> [PROBLEM DETAILS] Where a line contains the string "wide", copy that line.

+===+

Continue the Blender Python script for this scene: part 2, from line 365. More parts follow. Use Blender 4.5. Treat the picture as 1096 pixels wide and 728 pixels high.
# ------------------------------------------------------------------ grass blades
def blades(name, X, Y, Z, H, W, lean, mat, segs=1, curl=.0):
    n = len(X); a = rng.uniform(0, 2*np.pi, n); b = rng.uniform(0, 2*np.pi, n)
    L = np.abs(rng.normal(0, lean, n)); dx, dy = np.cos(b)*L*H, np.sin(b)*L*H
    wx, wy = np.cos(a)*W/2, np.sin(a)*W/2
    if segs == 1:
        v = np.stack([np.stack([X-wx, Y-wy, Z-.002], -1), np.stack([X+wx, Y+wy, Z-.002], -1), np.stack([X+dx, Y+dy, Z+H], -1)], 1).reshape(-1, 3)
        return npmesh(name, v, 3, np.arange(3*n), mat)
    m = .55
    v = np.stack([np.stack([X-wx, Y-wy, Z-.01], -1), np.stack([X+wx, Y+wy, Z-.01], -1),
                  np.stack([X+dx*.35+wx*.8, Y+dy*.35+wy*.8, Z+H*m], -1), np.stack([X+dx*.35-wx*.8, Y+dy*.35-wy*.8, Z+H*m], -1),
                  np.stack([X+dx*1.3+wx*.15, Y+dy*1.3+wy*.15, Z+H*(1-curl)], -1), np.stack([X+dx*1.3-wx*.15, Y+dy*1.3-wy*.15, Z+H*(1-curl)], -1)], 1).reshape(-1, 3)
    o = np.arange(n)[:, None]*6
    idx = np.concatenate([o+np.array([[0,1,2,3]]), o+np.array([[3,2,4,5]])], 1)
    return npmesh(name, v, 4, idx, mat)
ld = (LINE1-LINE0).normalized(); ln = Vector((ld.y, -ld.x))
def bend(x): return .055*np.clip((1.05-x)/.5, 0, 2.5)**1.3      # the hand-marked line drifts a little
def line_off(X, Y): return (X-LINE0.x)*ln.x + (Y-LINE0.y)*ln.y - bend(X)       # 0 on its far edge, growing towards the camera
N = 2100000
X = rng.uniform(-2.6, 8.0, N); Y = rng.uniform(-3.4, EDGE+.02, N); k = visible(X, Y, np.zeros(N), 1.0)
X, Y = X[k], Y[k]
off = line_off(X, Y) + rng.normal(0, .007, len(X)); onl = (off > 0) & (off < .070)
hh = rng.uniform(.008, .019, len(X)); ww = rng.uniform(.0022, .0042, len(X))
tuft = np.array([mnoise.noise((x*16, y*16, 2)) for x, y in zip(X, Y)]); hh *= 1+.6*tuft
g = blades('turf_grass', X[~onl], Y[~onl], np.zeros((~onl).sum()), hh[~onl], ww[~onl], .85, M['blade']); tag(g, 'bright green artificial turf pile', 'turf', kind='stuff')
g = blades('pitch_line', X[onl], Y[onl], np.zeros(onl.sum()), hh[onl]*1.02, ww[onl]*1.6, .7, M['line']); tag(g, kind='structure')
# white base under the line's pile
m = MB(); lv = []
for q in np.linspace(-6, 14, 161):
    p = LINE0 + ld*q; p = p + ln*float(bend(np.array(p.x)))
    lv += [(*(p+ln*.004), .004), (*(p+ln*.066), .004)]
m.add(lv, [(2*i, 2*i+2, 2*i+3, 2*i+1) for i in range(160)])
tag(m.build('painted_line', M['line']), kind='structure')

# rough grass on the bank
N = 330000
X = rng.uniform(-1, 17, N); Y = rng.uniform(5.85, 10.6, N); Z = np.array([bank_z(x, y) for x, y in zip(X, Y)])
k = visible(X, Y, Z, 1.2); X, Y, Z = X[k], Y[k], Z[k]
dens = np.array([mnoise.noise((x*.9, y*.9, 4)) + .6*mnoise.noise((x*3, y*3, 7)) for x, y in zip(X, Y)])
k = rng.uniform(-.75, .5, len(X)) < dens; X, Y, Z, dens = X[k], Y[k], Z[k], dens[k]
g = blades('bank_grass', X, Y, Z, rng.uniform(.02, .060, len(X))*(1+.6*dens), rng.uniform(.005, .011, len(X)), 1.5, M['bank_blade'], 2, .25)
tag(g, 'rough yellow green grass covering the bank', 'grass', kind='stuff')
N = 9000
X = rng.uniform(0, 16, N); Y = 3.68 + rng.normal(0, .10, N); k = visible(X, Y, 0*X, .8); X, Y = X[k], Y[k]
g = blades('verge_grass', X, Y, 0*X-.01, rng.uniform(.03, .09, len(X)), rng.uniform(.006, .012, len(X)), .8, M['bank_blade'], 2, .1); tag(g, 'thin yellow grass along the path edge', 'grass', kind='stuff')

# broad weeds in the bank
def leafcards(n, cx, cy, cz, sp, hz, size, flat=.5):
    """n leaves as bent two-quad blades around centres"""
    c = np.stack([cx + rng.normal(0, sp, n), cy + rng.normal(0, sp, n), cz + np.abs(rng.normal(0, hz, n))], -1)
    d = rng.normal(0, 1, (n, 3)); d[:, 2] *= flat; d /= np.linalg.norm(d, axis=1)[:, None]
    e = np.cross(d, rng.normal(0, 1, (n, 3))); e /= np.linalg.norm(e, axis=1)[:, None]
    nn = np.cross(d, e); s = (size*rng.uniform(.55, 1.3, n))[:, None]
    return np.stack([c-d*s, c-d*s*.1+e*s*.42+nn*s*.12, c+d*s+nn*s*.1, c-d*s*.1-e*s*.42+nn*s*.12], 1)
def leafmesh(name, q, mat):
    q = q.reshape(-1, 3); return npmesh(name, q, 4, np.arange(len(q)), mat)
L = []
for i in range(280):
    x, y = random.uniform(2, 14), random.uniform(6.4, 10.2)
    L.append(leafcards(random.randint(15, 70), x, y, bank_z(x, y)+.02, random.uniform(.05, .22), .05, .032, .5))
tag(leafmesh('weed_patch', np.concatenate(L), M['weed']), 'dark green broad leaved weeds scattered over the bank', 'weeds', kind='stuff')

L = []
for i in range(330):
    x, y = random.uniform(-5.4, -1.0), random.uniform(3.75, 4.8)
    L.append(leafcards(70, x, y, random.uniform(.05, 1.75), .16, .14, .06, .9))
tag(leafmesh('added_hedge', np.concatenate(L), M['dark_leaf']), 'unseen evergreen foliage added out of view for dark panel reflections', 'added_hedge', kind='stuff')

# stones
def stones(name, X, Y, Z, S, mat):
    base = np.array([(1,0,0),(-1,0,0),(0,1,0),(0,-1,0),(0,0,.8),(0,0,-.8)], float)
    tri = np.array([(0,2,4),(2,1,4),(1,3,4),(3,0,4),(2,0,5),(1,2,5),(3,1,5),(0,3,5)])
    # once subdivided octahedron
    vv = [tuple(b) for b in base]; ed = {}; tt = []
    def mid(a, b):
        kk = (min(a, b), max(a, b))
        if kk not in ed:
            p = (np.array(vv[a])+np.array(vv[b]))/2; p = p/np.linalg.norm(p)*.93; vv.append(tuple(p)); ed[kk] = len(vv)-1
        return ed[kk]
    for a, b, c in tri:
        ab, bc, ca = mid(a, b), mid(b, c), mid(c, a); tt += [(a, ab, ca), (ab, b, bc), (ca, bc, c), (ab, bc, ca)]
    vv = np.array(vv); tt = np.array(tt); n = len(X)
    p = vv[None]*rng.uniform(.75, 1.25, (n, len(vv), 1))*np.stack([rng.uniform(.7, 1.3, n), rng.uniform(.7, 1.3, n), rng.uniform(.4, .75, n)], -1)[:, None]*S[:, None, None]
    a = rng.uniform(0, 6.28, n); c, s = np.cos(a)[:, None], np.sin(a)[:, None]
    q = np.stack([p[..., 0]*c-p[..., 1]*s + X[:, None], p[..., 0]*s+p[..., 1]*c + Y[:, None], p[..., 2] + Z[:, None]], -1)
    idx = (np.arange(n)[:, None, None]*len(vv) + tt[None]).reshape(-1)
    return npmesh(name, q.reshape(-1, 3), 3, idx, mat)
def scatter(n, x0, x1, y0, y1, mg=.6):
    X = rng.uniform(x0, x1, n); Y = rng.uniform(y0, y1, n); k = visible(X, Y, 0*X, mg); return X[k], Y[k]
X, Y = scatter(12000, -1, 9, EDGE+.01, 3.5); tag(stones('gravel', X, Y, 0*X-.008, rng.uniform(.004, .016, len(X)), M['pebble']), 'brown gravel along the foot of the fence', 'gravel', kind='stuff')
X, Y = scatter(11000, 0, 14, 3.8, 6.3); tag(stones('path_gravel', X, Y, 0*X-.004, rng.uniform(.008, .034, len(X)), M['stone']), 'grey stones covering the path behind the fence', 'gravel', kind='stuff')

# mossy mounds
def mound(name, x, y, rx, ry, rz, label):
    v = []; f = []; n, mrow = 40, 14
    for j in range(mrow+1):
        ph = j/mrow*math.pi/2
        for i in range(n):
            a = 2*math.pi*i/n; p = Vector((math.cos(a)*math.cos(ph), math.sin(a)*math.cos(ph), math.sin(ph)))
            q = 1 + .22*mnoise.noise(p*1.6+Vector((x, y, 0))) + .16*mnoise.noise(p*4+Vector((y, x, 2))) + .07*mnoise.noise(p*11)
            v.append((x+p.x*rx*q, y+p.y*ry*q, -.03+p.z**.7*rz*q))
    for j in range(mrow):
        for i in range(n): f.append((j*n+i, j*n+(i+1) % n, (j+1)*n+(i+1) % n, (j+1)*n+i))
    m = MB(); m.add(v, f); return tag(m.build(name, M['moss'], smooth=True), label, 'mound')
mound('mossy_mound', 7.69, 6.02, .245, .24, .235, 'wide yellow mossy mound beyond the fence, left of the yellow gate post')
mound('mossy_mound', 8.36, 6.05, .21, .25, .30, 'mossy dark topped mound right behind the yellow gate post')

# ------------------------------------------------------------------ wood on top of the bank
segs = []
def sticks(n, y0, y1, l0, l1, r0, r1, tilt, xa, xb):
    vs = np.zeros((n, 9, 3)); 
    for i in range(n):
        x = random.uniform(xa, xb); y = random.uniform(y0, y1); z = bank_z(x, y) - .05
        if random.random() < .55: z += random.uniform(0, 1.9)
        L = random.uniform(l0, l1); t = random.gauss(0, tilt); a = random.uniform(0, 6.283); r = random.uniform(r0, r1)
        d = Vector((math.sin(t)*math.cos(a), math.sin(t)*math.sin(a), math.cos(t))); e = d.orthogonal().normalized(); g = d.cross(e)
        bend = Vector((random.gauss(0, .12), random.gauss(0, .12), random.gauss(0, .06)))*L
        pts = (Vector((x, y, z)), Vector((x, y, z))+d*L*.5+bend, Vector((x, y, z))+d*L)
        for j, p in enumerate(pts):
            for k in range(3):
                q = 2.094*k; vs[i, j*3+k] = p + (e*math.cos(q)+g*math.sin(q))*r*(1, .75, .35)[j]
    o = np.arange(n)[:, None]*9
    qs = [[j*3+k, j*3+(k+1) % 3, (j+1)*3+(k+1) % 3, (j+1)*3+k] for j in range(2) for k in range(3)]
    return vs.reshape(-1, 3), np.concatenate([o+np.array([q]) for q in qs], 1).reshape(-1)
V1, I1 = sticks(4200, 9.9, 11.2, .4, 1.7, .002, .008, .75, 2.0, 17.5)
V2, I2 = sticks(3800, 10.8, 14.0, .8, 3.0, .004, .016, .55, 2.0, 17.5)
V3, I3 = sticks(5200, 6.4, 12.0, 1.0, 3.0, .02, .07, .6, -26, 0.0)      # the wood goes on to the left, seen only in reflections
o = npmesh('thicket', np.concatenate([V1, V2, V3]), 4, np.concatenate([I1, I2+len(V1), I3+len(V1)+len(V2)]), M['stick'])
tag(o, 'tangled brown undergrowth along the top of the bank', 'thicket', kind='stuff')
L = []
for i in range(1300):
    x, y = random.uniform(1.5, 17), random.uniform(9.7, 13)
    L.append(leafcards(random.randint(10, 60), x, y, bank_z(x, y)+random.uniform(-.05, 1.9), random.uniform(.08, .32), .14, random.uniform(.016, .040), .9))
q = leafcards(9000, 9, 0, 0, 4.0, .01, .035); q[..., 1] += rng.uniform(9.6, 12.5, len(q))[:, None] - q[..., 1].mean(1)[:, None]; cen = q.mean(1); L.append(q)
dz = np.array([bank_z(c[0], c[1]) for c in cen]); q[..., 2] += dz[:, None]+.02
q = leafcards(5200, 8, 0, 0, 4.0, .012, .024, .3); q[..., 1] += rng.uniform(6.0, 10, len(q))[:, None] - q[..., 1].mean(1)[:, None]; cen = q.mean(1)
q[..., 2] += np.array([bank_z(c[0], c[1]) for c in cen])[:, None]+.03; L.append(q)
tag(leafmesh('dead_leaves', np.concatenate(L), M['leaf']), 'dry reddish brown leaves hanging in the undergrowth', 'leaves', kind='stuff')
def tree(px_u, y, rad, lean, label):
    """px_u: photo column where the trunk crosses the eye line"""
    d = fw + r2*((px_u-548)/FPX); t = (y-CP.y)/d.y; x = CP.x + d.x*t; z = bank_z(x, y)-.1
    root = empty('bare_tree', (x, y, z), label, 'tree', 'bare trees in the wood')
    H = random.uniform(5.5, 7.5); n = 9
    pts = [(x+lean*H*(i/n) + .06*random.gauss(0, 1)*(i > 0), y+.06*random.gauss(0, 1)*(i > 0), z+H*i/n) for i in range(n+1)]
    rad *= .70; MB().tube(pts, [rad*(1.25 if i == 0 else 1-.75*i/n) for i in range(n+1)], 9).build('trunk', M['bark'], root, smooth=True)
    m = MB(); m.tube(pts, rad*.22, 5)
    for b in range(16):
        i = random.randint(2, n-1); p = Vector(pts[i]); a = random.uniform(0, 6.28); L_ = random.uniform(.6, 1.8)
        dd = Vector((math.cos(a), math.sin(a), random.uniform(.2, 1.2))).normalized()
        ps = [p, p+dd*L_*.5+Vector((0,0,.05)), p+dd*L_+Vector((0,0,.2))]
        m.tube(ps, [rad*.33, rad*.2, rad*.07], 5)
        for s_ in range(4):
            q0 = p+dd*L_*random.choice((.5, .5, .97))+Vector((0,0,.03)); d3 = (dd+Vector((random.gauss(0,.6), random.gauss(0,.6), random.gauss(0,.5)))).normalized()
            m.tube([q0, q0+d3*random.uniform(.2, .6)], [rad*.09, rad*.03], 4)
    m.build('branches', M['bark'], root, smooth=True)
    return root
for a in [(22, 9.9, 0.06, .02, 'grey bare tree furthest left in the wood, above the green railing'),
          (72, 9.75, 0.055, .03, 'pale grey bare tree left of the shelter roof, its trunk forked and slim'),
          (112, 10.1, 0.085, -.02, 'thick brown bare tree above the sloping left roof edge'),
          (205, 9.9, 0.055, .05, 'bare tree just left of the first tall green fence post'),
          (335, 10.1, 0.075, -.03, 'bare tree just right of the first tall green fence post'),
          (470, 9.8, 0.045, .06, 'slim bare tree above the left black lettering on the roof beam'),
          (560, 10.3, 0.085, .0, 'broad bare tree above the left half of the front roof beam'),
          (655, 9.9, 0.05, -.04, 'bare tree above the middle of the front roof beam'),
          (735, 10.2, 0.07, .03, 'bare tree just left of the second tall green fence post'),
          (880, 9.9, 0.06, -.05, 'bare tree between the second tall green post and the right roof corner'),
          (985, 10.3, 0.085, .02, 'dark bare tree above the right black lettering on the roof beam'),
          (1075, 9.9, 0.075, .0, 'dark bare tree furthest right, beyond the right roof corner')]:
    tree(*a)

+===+

> [EXERCISE OUTPUT]
Continue the Blender Python script for this scene: part 2, from line 365. More parts follow. Use Blender 4.5. Treat the picture as 1096 pixels wide and 728 pixels high.
mound('mossy_mound', 7.69, 6.02, .245, .24, .235, 'wide yellow mossy mound beyond the fence, left of the yellow gate post')